> **What is required**: Reproduce, character for character, the lines below from the first through the one with "put_tyre(ty_b, 1926, 375, 69.2, 2.0, -2, 0, 'tyre". Leave pictures out.

> **Provided data**:
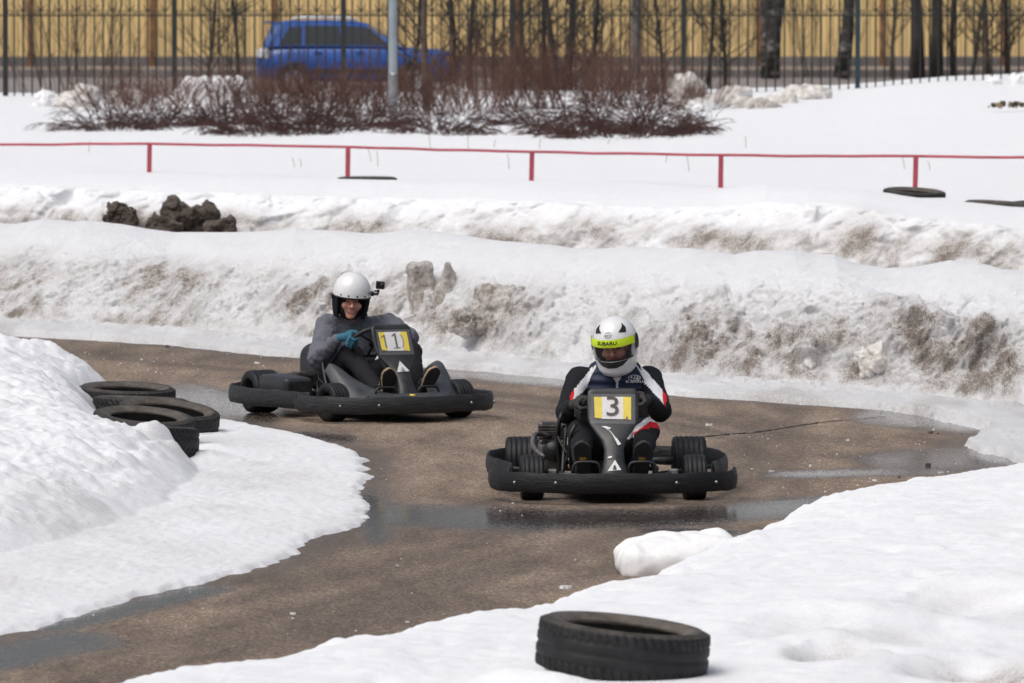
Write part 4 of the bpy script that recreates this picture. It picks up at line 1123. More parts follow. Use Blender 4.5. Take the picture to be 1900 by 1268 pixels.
put_tyre(ty_a, 1161, 1147, 27.6, 1.4, 6.3, 0, 'dusty black car tyre lying tilted on the snow in the foreground', dz=-0.02)
G = 'old tyres edging the inside of the bend'
put_tyre(ty_c, 236, 717, 47.4, 3.0, 2.0, 0, 'rearmost tyre of the row, half under the snow bank', G)
put_tyre(ty_b, 262, 738, 46.6, 0.0, 3.0, 40, 'tyre mostly hidden between the rearmost and the right-hand tyre', G)
put_tyre(ty_c, 315, 756, 45.3, 7.0, 7.0, 0, 'tyre standing out furthest to the right in the row', G)
put_tyre(ty_b, 268, 769, 43.9, 8.0, 1.0, 30, 'tyre with a wide dark opening in the middle of the row', G)
put_tyre(ty_b, 273, 791, 42.75, -5.0, 2.5, 0, 'nearest tyre of the row with heavy winter tread and snow against it', G)
G2 = 'tyres half buried beyond the second bank'
put_tyre(ty_b, 681, 329, 74.5, 0.0, 0, 0, 'tyre half buried at the foot of the second red post', G2)
put_tyre(ty_b, 1697, 353, 71.5, 4.0, 3, 0, 'tyre half buried at the foot of the fifth red post', G2)
put_tyre(ty_b, 1850, 375, 69.5, 1.0, 3, 0, 'tyre mostly under snow right of the fifth red post', G2)
put_tyre(ty_b, 1926, 375, 69.2, 2.0, -2, 0, 'tyre cut off by the right edge beyond the bank', G2)

# ------------------------------------------------------------------ loose snow blocks
def make_block_mat(name, white, dirt, bs=0.9):
    m, nt, b = new_mat(name)
    tc = nd(nt, 'ShaderNodeNewGeometry').outputs['Position']
    n = noise_tex(nt, tc, 11.0, 8, 0.78)
    nt.links.new(ramp(nt, n, [(0.38, dirt), (0.60, white)]), b.inputs['Base Color'])
    b.inputs['Roughness'].default_value = 0.8
    bump(nt, noise_tex(nt, tc, 34, 6, .75), b, bs, 0.025)
    return m
M_bl_clean = make_block_mat('block_snow', (0.89, 0.895, 0.90), (0.84, 0.84, 0.835), 0.3)
M_bl_mid = make_block_mat('block_dirty_snow', (0.70, 0.67, 0.64), (0.27, 0.215, 0.175))
M_bl_dark = make_block_mat('block_very_dirty_snow', (0.155, 0.122, 0.098), (0.055, 0.044, 0.037))
M_bl_tan = make_block_mat('block_tan_snow', (0.85, 0.835, 0.81), (0.56, 0.50, 0.44), 0.55)
def snow_block(name, label, c, half, rot, mat, seed, cat='snow block', grp=None, rough=0.16, h=None, rr=0.35, shape=None):
    M = Matrix.Rotation(R(rot[2]), 3, 'Z') @ Matrix.Rotation(R(rot[0]), 3, 'X') @ Matrix.Rotation(R(rot[1]), 3, 'Y')
    s = max(half); mn = min(half)
    h = h or s / 22
    def fn(X, Y, Z):
        d = rbox(X, Y, Z, (0, 0, 0), half, mn * rr, M)
        if shape is not None: d = shape(X, Y, Z, d)
        d = d + rough * mn * 1.4 * fbm(X / s, Y / s, Z / s, 1.4, 3, seed) + rough * 0.45 * mn * fbm(X / s, Y / s, Z / s, 5.0, 3, seed + 3)
        return d
    e = s * 1.65
    o = sdf_obj(name, fn, (-e, -e, -e), (e, e, e), h, mat)
    o.location = c
    return tag(o, label, cat, grp)
c = P(1240, 1062); c.z = 0.10
snow_block('snow_block', 'long smooth block of clean snow at the tip of the near bank', c + Vector((0.05, 0.0, -0.02)), (0.31, 0.20, 0.095), (6, -5, 10), M_bl_clean, 81, rough=0.26, rr=0.95, h=0.012)
c = PD(350, 420, 66.9)
def saddle(X, Y, Z, d):
    return smax(d, -(np.hypot(X - 0.04, (Z - 0.33)) - 0.17), 0.05)
snow_block('snow_block', 'dark brown lump of frozen slush with a notched top on the second bank', c, (0.24, 0.2, 0.24), (5, 8, 10), M_bl_dark, 82, grp=None, shape=saddle, rr=0.4, rough=0.34, h=0.009)
for (px, py, D, hf, rt, mt, lb, sd_) in [
        (305, 424, 66.5, (0.16, 0.14, 0.10), (0, 20, 0), M_bl_dark, 'dark dirty lump left of the notched brown lump', 111),
        (408, 424, 66.6, (0.15, 0.14, 0.08), (0, -15, 0), M_bl_dark, 'dark dirty lump right of the notched brown lump', 112),
        (222, 412, 67.3, (0.14, 0.14, 0.14), (0, 20, 0), M_bl_dark, 'dark lump half sunk in the second bank at far left', 113),
        (1605, 440, 63.6, (0.22, 0.16, 0.20), (-10, 4, 10), M_bl_mid, 'broad dirty slab in the second bank below the fifth red post', 114),
        (1105, 437, 65.2, (0.16, 0.14, 0.13), (-10, 8, 10), M_bl_mid, 'dirty slab in the second bank right of the third red post', 115),
        (1790, 470, 62.8, (0.2, 0.15, 0.13), (-10, -8, 10), M_bl_mid, 'dirty slab in the second bank near the right edge', 116),
        (783, 540, 54.62, (0.10, 0.10, 0.22), (-8, -4, 10), M_bl_mid, 'upright dirty snow slab behind the white helmet with camera', 83),
        (828, 552, 54.45, (0.13, 0.10, 0.26), (-5, 6, 30), M_bl_mid, 'tall pointed dirty snow slab right of the upright slab', 84),
        (932, 580, 53.65, (0.20, 0.14, 0.20), (-18, 3, -8), M_bl_mid, 'broad dirty snow block leaning on the bank between the karts', 85),
        (858, 600, 53.55, (0.09, 0.09, 0.08), (0, 20, 0), M_bl_mid, 'small round dirty snow lump below the pointed slab', 86),
        (1690, 630, 49.88, (0.22, 0.18, 0.13), (-20, 12, 20), M_bl_tan, 'large pale snow block in the bank at the right', 87),
        (1640, 665, 49.28, (0.15, 0.14, 0.10), (-15, -8, 40), M_bl_tan, 'pale snow block low in the bank at the right', 88),
        (1760, 620, 49.88, (0.15, 0.13, 0.12), (-10, 5, -20), M_bl_tan, 'rightmost pale snow block in the bank', 89),
        (1510, 668, 49.8, (0.09, 0.09, 0.06), (0, 0, 30), M_bl_tan, 'small pale snow lump low on the bank right of the front kart', 90),
        (28, 588, 58.7, (0.10, 0.10, 0.07), (0, 0, 0), M_bl_mid, 'small brown snow lump at the left edge of the bank foot', 91),
        (1290, 645, 51.1, (0.13, 0.12, 0.11), (0, 15, 0), M_bl_mid, 'dirty snow lump right of the white visored helmet', 92)]:
    shp = (lambda X, Y, Z, d: np.maximum(d, 0.9 * (np.abs(X - 0.01) + 0.42 * (Z - 0.20)) - 0.03)) if sd_ == 84 else None
    snow_block('snow_block', lb, PD(px, py, D), hf, rt, mt, sd_, grp='frozen snow blocks in the banks', rough=0.42 if sd_ > 85 else 0.28, rr=0.5, shape=shp)
for (px, py, D, hf, rt, mt, lb, sd_) in [
        (1276, 176, 102, (0.24, 0.25, 0.27), (0, 6, 10), M_bl_tan, 'largest whitish snow chunk in front of the fence', 93),
        (1330, 192, 102, (0.24, 0.2, 0.13), (0, 0, 20), M_bl_tan, 'snow chunk leaning right against the largest chunk', 94),
        (1392, 200, 101.5, (0.26, 0.2, 0.12), (0, 8, -10), M_bl_tan, 'flat brownish snow chunk second right of the largest chunk', 95),
        (1450, 192, 103, (0.22, 0.2, 0.13), (0, -6, 0), M_bl_tan, 'middle one of the snow chunks in the row by the fence', 96),
        (1512, 182, 104, (0.22, 0.2, 0.16), (0, 20, 0), M_bl_tan, 'pointed snow chunk left of the teal fence post', 97),
        (1365, 178, 104, (0.2, 0.2, 0.12), (0, 10, 50), M_bl_tan, 'snow chunk behind the flat brownish chunk', 98),
        (1422, 205, 101, (0.22, 0.2, 0.13), (0, 15, 30), M_bl_mid, 'brown snow chunk at the front of the chunk row', 108),
        (1300, 205, 101, (0.2, 0.2, 0.14), (10, 0, 30), M_bl_clean, 'white snow chunk at the foot of the largest chunk', 109),
        (1475, 178, 105, (0.2, 0.2, 0.12), (0, -15, 60), M_bl_tan, 'snow chunk behind the middle of the chunk row', 110),
        (85, 190, 104, (0.16, 0.16, 0.16), (0, 25, 0), M_bl_clean, 'small white snow peak at far left before the fence', 99),
        (145, 186, 104, (0.30, 0.25, 0.16), (0, -20, 0), M_bl_tan, 'dirty slanting snow chunk at far left before the fence', 100),
        (235, 190, 105, (0.28, 0.25, 0.16), (0, 10, 0), M_bl_tan, 'dirty snow chunk among the twigs left of second fence post', 101),
        (395, 186, 105, (0.52, 0.35, 0.30), (0, -8, 0), M_bl_clean, 'big white snow mound below the tail of the car', 102),
        (625, 185, 106, (0.3, 0.25, 0.13), (0, 5, 0), M_bl_clean, 'white snow mound among shrubs left of lamp pole', 103),
        (852, 185, 106, (0.22, 0.2, 0.17), (0, 12, 0), M_bl_clean, 'white snow mound among shrubs right of brown trunk', 104),
        (1090, 192, 106, (0.2, 0.2, 0.13), (0, 12, 0), M_bl_tan, 'snow chunk among shrubs below the slanting sapling', 107),
        (1845, 156, 106, (0.10, 0.1, 0.09), (0, 0, 0), M_bl_clean, 'small white snow lump on the crest at far right', 105),
        (1893, 152, 106, (0.16, 0.14, 0.12), (0, 0, 0), M_bl_clean, 'white snow lump at the right edge on the crest', 106)]:
    snow_block('snow_chunk', lb, PD(px, py, D), hf, rt, mt, sd_, grp='snow chunks before the fence', rough=0.5, rr=0.8, h=max(hf) / 15, cat='snow chunk')

# stones and dark leaves on the bare strip at the right of the field
m = MB()
for k in range(26):
    q = PD(rnd.uniform(1832, 1900), rnd.uniform(191, 199), 96.5); s_ = rnd.uniform(0.02, 0.05)
    m.box(q, (s_ * 1.6, s_, s_), Matrix.Rotation(rnd.uniform(0, 3), 3, 'Z') @ Matrix.Rotation(rnd.uniform(0, 1), 3, 'X'), mi=k % 2, bev=s_ * 0.2)
tag(m.build('dead_leaves', [simple('dead_leaf', (0.05, 0.04, 0.03), .9), simple('tan_leaf', (0.3, 0.24, 0.15), .9)]), 'dark debris in the snow at the right edge', 'debris', kind='stuff')

# crumbs of ice on the asphalt
m = MB()
iso = None
for k in range(230):
    if k < 120: px, py = rnd.uniform(150, 1750), rnd.uniform(640, 1180)
    elif k < 180: px, py = rnd.gauss(260, 130), rnd.gauss(675, 16)
    else: px, py = rnd.gauss(1600, 160), rnd.gauss(850, 45)
    q = P(px, py)
    if max(float(sdpoly(np.array([q.x]), np.array([q.y]), pl)[0]) for pl in (ISL, FR, FAR)) > -0.02: continue
    s_ = rnd.choice([0.003, 0.0035, 0.004, 0.006]) * (2.0 if rnd.random() < 0.06 else 1)
    m.box((q.x, q.y, s_ * 0.4), (s_ * rnd.uniform(1, 2.2), s_ * rnd.uniform(1, 2), s_), Matrix.Rotation(rnd.uniform(0, 3), 3, 'Z') @ Matrix.Rotation(rnd.uniform(-.3, .3), 3, 'X'))
for (px, py, s_) in [(287, 0, 0), (1315, 790, .02), (1052, 1092, .022), (1620, 893, .014), (545, 1140, .012), (478, 675, .018), (755, 1155, .008), (1430, 876, .012), (1746, 878, .012)]:
    if s_:
        q = P(px, py)
        for j in range(3): m.box((q.x + rnd.uniform(-s_, s_), q.y + rnd.uniform(-s_, s_), s_ * .3), (s_ * 1.4, s_, s_ * .7), Matrix.Rotation(rnd.uniform(0, 3), 3, 'Z'))
tag(m.build('ice_crumbs', M_bl_clean), 'small crumbs of ice scattered over the brown asphalt', 'ice', kind='stuff')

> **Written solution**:
Write part 4 of the bpy script that recreates this picture. It picks up at line 1123. More parts follow. Use Blender 4.5. Take the picture to be 1900 by 1268 pixels.
put_tyre(ty_a, 1161, 1147, 27.6, 1.4, 6.3, 0, 'dusty black car tyre lying tilted on the snow in the foreground', dz=-0.02)
G = 'old tyres edging the inside of the bend'
put_tyre(ty_c, 236, 717, 47.4, 3.0, 2.0, 0, 'rearmost tyre of the row, half under the snow bank', G)
put_tyre(ty_b, 262, 738, 46.6, 0.0, 3.0, 40, 'tyre mostly hidden between the rearmost and the right-hand tyre', G)
put_tyre(ty_c, 315, 756, 45.3, 7.0, 7.0, 0, 'tyre standing out furthest to the right in the row', G)
put_tyre(ty_b, 268, 769, 43.9, 8.0, 1.0, 30, 'tyre with a wide dark opening in the middle of the row', G)
put_tyre(ty_b, 273, 791, 42.75, -5.0, 2.5, 0, 'nearest tyre of the row with heavy winter tread and snow against it', G)
G2 = 'tyres half buried beyond the second bank'
put_tyre(ty_b, 681, 329, 74.5, 0.0, 0, 0, 'tyre half buried at the foot of the second red post', G2)
put_tyre(ty_b, 1697, 353, 71.5, 4.0, 3, 0, 'tyre half buried at the foot of the fifth red post', G2)
put_tyre(ty_b, 1850, 375, 69.5, 1.0, 3, 0, 'tyre mostly under snow right of the fifth red post', G2)
put_tyre(ty_b, 1926, 375, 69.2, 2.0, -2, 0, 'tyre cut off by the right edge beyond the bank', G2)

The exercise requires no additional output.